<<<<

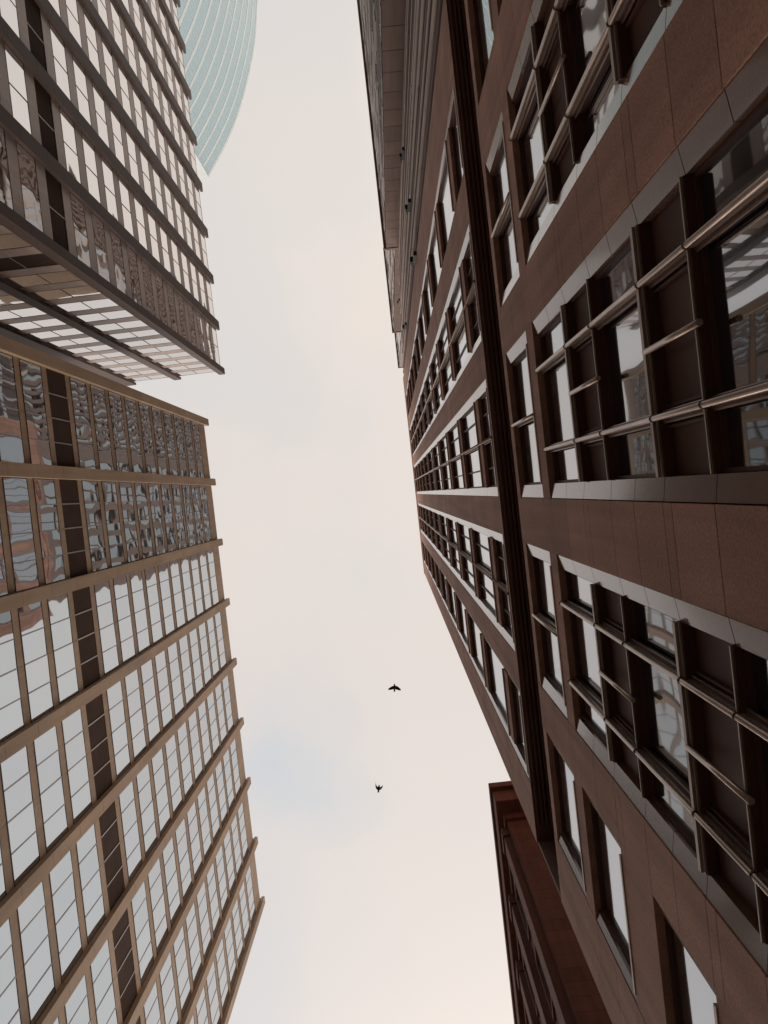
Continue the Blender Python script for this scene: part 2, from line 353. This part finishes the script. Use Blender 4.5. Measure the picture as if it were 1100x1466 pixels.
for (y0, y1, bw, kind) in bays:
    a, b, c = y0 + bw + 0.003, y1 - bw - 0.003, (y0 + y1) / 2
    surround(y0, y1, bw, UP[0][0], UP[-1][1], [z for s in UP for z in s])
    surround(y0, y1, bw, LOW_TOP[0], LOW_TOP[1], [])
    if kind == 'mid':
        surround(y0, y1, bw, LOWW[-1][0], LOWW[0][1], [z for s in LOWW for z in (s[0], s[1], (s[0]+s[1])/2)])
        for s, h in UP: window(a, b, s, h, [c, (a + c)/2 - 0.1, (b + c)/2 + 0.1])
        window(a, b, LOW_TOP[0], LOW_TOP[1], [c])
        mullion(c, UP[0][0], UP[-1][1], 0.028, True, [s for s, h in UP])
        mullion(c, LOW_TOP[0] + 0.06, LOW_TOP[1], 0.026)
        for s, h in LOWW: window(a, b, s, h, [c - 0.25*D, c + 0.25*D])
        for sg in (-1, 1): mullion(c + sg*0.25*D, LOWW[-1][0] + 0.06, LOWW[0][1], 0.027, True, [z for s in LOWW for z in s])
        # dark spandrel panels between transoms with thin bright edges
        for (s1, h1), (s0, h0) in zip(LOWW, LOWW[1:]):
            q = MB()
            q.box(0.14, 0.55, a, b, h0, s1 - 0.001, 0)
            for z in (h0 + 0.002, s1 - 0.065):
                q.box(0.03, 0.139, a, b, z, z + 0.06, 0); q.box(0.012, 0.029, a, b, z + 0.02, z + 0.04, 1)
            for k in (-0.25, 0.25):
                for dd in (-0.09, 0.09): q.box(0.10, 0.139, c + k*D + dd - .012, c + k*D + dd + .012, h0 + 0.07, s1 - 0.07, 0)
            q.build('spandrel_panel', [M['bronze'], M['edge']], rootB)
            mullion(c, h0 - 0.10, s1 + 0.02, 0.028, False)
    else:
        for s, h in UP: window(a, b, s, h, [])
        window(a, b, LOW_TOP[0], LOW_TOP[1], [])
        for s, h in LOWW:
            surround(y0, y1, bw, s, h, []); window(a, b, s, h, [])
# set-back upper storeys: hidden from the pavement by the parapet, seen mirrored in the glass across the street
SB = 2.0 * D; TOPH = hz(78.0)
YT0 = Y(-20.5)
q = MB(); gq = MB()
q.box(SB + 0.5, 14, YT0, YE1, ROOF - 1, TOPH, 0)
te = [YE0] + [v for b_ in bays for v in b_[:2]] + [YE1]
for i in range(0, len(te), 2): q.box(SB, SB + 0.499, te[i], te[i+1], ROOF - 1, TOPH + 0.4*(i % 4), 0)
zz = ROOF - 1; st = 2.5 * D
levels = []
while zz < TOPH - 1: levels.append(zz); zz += st
for (y0, y1, bw, kind) in bays:
    for z in levels:
        q.box(SB + 0.03, SB + 0.499, y0 + 0.001, y1 - 0.001, z, z + 0.9, 0)
        gq.box(SB + 0.3, SB + 0.35, y0, y1, z + 0.9, min(z + st, TOPH) , 0)
        ym = (y0 + y1) / 2
        q.box(SB + 0.1, SB + 0.299, ym - 0.08, ym + 0.08, z + 0.9, min(z + st, TOPH), 1)
k = 0; y = YE0 - 0.5
while y > YT0:
    top = TOPH - (2.0 if (k // 6) % 2 else 0.0) - (5 if k > 34 else 0)
    q.box(SB + 0.1, SB + 0.499, y - 0.22, y + 0.22, ROOF - 1, top, 2); y -= 1.0; k += 1
z = ROOF + 3
while z < TOPH - 2: q.box(SB + 0.2, SB + 0.499, YT0, YE0, z, z + 1.0, 0); z += 4.2
gq.box(SB + 0.40, SB + 0.45, YT0, YE0, ROOF - 1, TOPH - 4, 0)
up = q.build('setback_storeys', [M['brownwall'], M['bronze'], M['brownwall']], rootB)
gq.build('setback_glazing', M['glassT'], up)
# back of the lower block further up the street
lw = MB(); lw.box(0.0, 14, Y(-16), YE0 - 0.002, 0, GB, 0); lw.box(0.4, 14, Y(-16), YE0 - 0.002, GB, GT - 0.002, 1)
lw.build('lower_wing', [M['granite'], M['soffit']], rootB)

# ================================================================== ribbed tower next up the street
S = D / 2.0
P0 = Vector((1.01*S, -9.25*S)); P1 = Vector((0.577*S, -20.38*S))
du = (P1 - P0); LR = du.length; rzr = math.atan2(du.y, du.x)
rootR = empty('ribbed_tower', (P0.x, P0.y, 0), rzr)      # local x runs up the street, local +y into the building
tag(rootR, 'ribbed tower with many thin vertical fins, beyond the brown granite block', 'building')
RH = 63.5*S + CAMZ
q = MB(); q.box(0, LR, 0.12, 9, GT + 0.05, RH, 0); q.build('wall', M['ribdark'], rootR)
x = 0.12; random.seed(3); nrib = 0
while x < LR - 0.15:
    w = random.choice((0.10, 0.13, 0.17)); z = GT + 0.1; q = MB(); tone = (0, 2, 1, 0, 2, 0, 1, 2)[nrib % 8]; nrib += 1
    while z < RH:
        z2 = min(RH + 0.25, z + random.choice((12.2, 18.3, 24.4))); q.box(x, x + w, 0.0 + random.choice((0, .015)), 0.119, z, z2 - 0.08, tone); z = z2
    q.build('rib', [M['ribpale'], M['brownwall'], M['bronze']], rootR)
    x += w + random.choice((0.28, 0.4, 0.6))
q = MB(); z = GT + 3
while z < RH: q.box(0.02, LR, 0.085, 0.1195, z, z + 0.35); z += 6.1
q.build('floor_band', M['brownwall'], rootR)
gl = MB(); z = GT + 3.5
while z < RH - 6: gl.box(0.05, LR, 0.095, 0.118, z, z + 1.5); z += 6.1
o = gl.build('glazing', M['glassB'], rootR)
for i, (px, py) in enumerate(((579, 222), (588, 296), (596, 371), (573, 432), (582, 467), (583, 531), (586, 558), (584, 574))):
    # each small lamp cluster sits on the rib plane: intersect its line of sight with that plane
    d = Vector(((px - ZX)/F, (py - ZY)/F)); nrm = Vector((-du.y, du.x)).normalized()
    h = nrm.dot(P0) / nrm.dot(d)
    if not 10 < h < 80: continue
    w = Vector((d.x*h, d.y*h)) - P0; lx = w.dot(du.normalized())
    if lx < 0 or lx > LR: continue
    a = MB(); z = h + CAMZ
    a.box(lx - 0.10, lx + 0.10, -0.16, -0.001, z - 0.9, z + 0.5)
    for kk in range(3): a.box(lx - 0.13, lx + 0.13, -0.30 + 0.05*kk, -0.161, z + 0.35*kk, z + 0.35*kk + 0.2)
    a.build('wall_lamp', M['lampmetal'], rootR)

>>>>

▶ **TASK STATEMENT**
Reproduce the listing word for word and omit its pictures.

▶ **WRITTEN SOLUTION**
Continue the Blender Python script for this scene: part 2, from line 353. This part finishes the script. Use Blender 4.5. Measure the picture as if it were 1100x1466 pixels.
for (y0, y1, bw, kind) in bays:
    a, b, c = y0 + bw + 0.003, y1 - bw - 0.003, (y0 + y1) / 2
    surround(y0, y1, bw, UP[0][0], UP[-1][1], [z for s in UP for z in s])
    surround(y0, y1, bw, LOW_TOP[0], LOW_TOP[1], [])
    if kind == 'mid':
        surround(y0, y1, bw, LOWW[-1][0], LOWW[0][1], [z for s in LOWW for z in (s[0], s[1], (s[0]+s[1])/2)])
        for s, h in UP: window(a, b, s, h, [c, (a + c)/2 - 0.1, (b + c)/2 + 0.1])
        window(a, b, LOW_TOP[0], LOW_TOP[1], [c])
        mullion(c, UP[0][0], UP[-1][1], 0.028, True, [s for s, h in UP])
        mullion(c, LOW_TOP[0] + 0.06, LOW_TOP[1], 0.026)
        for s, h in LOWW: window(a, b, s, h, [c - 0.25*D, c + 0.25*D])
        for sg in (-1, 1): mullion(c + sg*0.25*D, LOWW[-1][0] + 0.06, LOWW[0][1], 0.027, True, [z for s in LOWW for z in s])
        # dark spandrel panels between transoms with thin bright edges
        for (s1, h1), (s0, h0) in zip(LOWW, LOWW[1:]):
            q = MB()
            q.box(0.14, 0.55, a, b, h0, s1 - 0.001, 0)
            for z in (h0 + 0.002, s1 - 0.065):
                q.box(0.03, 0.139, a, b, z, z + 0.06, 0); q.box(0.012, 0.029, a, b, z + 0.02, z + 0.04, 1)
            for k in (-0.25, 0.25):
                for dd in (-0.09, 0.09): q.box(0.10, 0.139, c + k*D + dd - .012, c + k*D + dd + .012, h0 + 0.07, s1 - 0.07, 0)
            q.build('spandrel_panel', [M['bronze'], M['edge']], rootB)
            mullion(c, h0 - 0.10, s1 + 0.02, 0.028, False)
    else:
        for s, h in UP: window(a, b, s, h, [])
        window(a, b, LOW_TOP[0], LOW_TOP[1], [])
        for s, h in LOWW:
            surround(y0, y1, bw, s, h, []); window(a, b, s, h, [])
# set-back upper storeys: hidden from the pavement by the parapet, seen mirrored in the glass across the street
SB = 2.0 * D; TOPH = hz(78.0)
YT0 = Y(-20.5)
q = MB(); gq = MB()
q.box(SB + 0.5, 14, YT0, YE1, ROOF - 1, TOPH, 0)
te = [YE0] + [v for b_ in bays for v in b_[:2]] + [YE1]
for i in range(0, len(te), 2): q.box(SB, SB + 0.499, te[i], te[i+1], ROOF - 1, TOPH + 0.4*(i % 4), 0)
zz = ROOF - 1; st = 2.5 * D
levels = []
while zz < TOPH - 1: levels.append(zz); zz += st
for (y0, y1, bw, kind) in bays:
    for z in levels:
        q.box(SB + 0.03, SB + 0.499, y0 + 0.001, y1 - 0.001, z, z + 0.9, 0)
        gq.box(SB + 0.3, SB + 0.35, y0, y1, z + 0.9, min(z + st, TOPH) , 0)
        ym = (y0 + y1) / 2
        q.box(SB + 0.1, SB + 0.299, ym - 0.08, ym + 0.08, z + 0.9, min(z + st, TOPH), 1)
k = 0; y = YE0 - 0.5
while y > YT0:
    top = TOPH - (2.0 if (k // 6) % 2 else 0.0) - (5 if k > 34 else 0)
    q.box(SB + 0.1, SB + 0.499, y - 0.22, y + 0.22, ROOF - 1, top, 2); y -= 1.0; k += 1
z = ROOF + 3
while z < TOPH - 2: q.box(SB + 0.2, SB + 0.499, YT0, YE0, z, z + 1.0, 0); z += 4.2
gq.box(SB + 0.40, SB + 0.45, YT0, YE0, ROOF - 1, TOPH - 4, 0)
up = q.build('setback_storeys', [M['brownwall'], M['bronze'], M['brownwall']], rootB)
gq.build('setback_glazing', M['glassT'], up)
# back of the lower block further up the street
lw = MB(); lw.box(0.0, 14, Y(-16), YE0 - 0.002, 0, GB, 0); lw.box(0.4, 14, Y(-16), YE0 - 0.002, GB, GT - 0.002, 1)
lw.build('lower_wing', [M['granite'], M['soffit']], rootB)

# ================================================================== ribbed tower next up the street
S = D / 2.0
P0 = Vector((1.01*S, -9.25*S)); P1 = Vector((0.577*S, -20.38*S))
du = (P1 - P0); LR = du.length; rzr = math.atan2(du.y, du.x)
rootR = empty('ribbed_tower', (P0.x, P0.y, 0), rzr)      # local x runs up the street, local +y into the building
tag(rootR, 'ribbed tower with many thin vertical fins, beyond the brown granite block', 'building')
RH = 63.5*S + CAMZ
q = MB(); q.box(0, LR, 0.12, 9, GT + 0.05, RH, 0); q.build('wall', M['ribdark'], rootR)
x = 0.12; random.seed(3); nrib = 0
while x < LR - 0.15:
    w = random.choice((0.10, 0.13, 0.17)); z = GT + 0.1; q = MB(); tone = (0, 2, 1, 0, 2, 0, 1, 2)[nrib % 8]; nrib += 1
    while z < RH:
        z2 = min(RH + 0.25, z + random.choice((12.2, 18.3, 24.4))); q.box(x, x + w, 0.0 + random.choice((0, .015)), 0.119, z, z2 - 0.08, tone); z = z2
    q.build('rib', [M['ribpale'], M['brownwall'], M['bronze']], rootR)
    x += w + random.choice((0.28, 0.4, 0.6))
q = MB(); z = GT + 3
while z < RH: q.box(0.02, LR, 0.085, 0.1195, z, z + 0.35); z += 6.1
q.build('floor_band', M['brownwall'], rootR)
gl = MB(); z = GT + 3.5
while z < RH - 6: gl.box(0.05, LR, 0.095, 0.118, z, z + 1.5); z += 6.1
o = gl.build('glazing', M['glassB'], rootR)
for i, (px, py) in enumerate(((579, 222), (588, 296), (596, 371), (573, 432), (582, 467), (583, 531), (586, 558), (584, 574))):
    # each small lamp cluster sits on the rib plane: intersect its line of sight with that plane
    d = Vector(((px - ZX)/F, (py - ZY)/F)); nrm = Vector((-du.y, du.x)).normalized()
    h = nrm.dot(P0) / nrm.dot(d)
    if not 10 < h < 80: continue
    w = Vector((d.x*h, d.y*h)) - P0; lx = w.dot(du.normalized())
    if lx < 0 or lx > LR: continue
    a = MB(); z = h + CAMZ
    a.box(lx - 0.10, lx + 0.10, -0.16, -0.001, z - 0.9, z + 0.5)
    for kk in range(3): a.box(lx - 0.13, lx + 0.13, -0.30 + 0.05*kk, -0.161, z + 0.35*kk, z + 0.35*kk + 0.2)
    a.build('wall_lamp', M['lampmetal'], rootR)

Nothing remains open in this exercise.